* RAW DATA *
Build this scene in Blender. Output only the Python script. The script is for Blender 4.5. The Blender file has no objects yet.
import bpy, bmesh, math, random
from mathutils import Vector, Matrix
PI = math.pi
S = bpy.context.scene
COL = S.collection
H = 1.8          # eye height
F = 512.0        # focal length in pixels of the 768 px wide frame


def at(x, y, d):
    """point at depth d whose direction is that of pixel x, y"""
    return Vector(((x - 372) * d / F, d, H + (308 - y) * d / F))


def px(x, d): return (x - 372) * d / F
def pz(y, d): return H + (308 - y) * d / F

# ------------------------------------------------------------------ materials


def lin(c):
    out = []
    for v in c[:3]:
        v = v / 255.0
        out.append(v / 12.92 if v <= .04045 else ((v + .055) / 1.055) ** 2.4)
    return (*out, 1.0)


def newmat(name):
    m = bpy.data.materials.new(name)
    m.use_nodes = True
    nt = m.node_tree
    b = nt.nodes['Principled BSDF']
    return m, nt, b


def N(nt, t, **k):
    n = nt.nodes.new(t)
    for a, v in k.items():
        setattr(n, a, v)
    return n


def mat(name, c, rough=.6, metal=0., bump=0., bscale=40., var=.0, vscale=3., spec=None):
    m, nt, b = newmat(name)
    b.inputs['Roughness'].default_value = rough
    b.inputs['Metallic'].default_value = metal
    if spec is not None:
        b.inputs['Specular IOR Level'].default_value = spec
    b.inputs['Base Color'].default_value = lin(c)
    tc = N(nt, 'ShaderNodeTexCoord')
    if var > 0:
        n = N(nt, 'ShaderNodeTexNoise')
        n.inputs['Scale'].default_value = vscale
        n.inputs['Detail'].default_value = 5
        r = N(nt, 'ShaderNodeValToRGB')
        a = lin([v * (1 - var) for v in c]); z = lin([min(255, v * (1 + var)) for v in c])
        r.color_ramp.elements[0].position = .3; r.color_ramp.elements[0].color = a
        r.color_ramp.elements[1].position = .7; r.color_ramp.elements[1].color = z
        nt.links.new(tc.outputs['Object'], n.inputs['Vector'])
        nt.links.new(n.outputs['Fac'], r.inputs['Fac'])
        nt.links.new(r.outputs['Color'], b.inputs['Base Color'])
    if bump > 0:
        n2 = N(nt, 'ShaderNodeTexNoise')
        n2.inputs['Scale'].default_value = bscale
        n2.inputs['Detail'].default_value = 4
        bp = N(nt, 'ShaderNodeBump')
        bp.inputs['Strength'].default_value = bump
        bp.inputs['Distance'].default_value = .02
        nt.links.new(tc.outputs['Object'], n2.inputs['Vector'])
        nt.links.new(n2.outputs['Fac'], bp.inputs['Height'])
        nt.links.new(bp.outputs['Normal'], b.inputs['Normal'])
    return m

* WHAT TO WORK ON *
Where a line above contains the string "scene", copy that line.

* COMPLETE RESPONSE *
Build this scene in Blender. Output only the Python script. The script is for Blender 4.5. The Blender file has no objects yet.
S = bpy.context.scene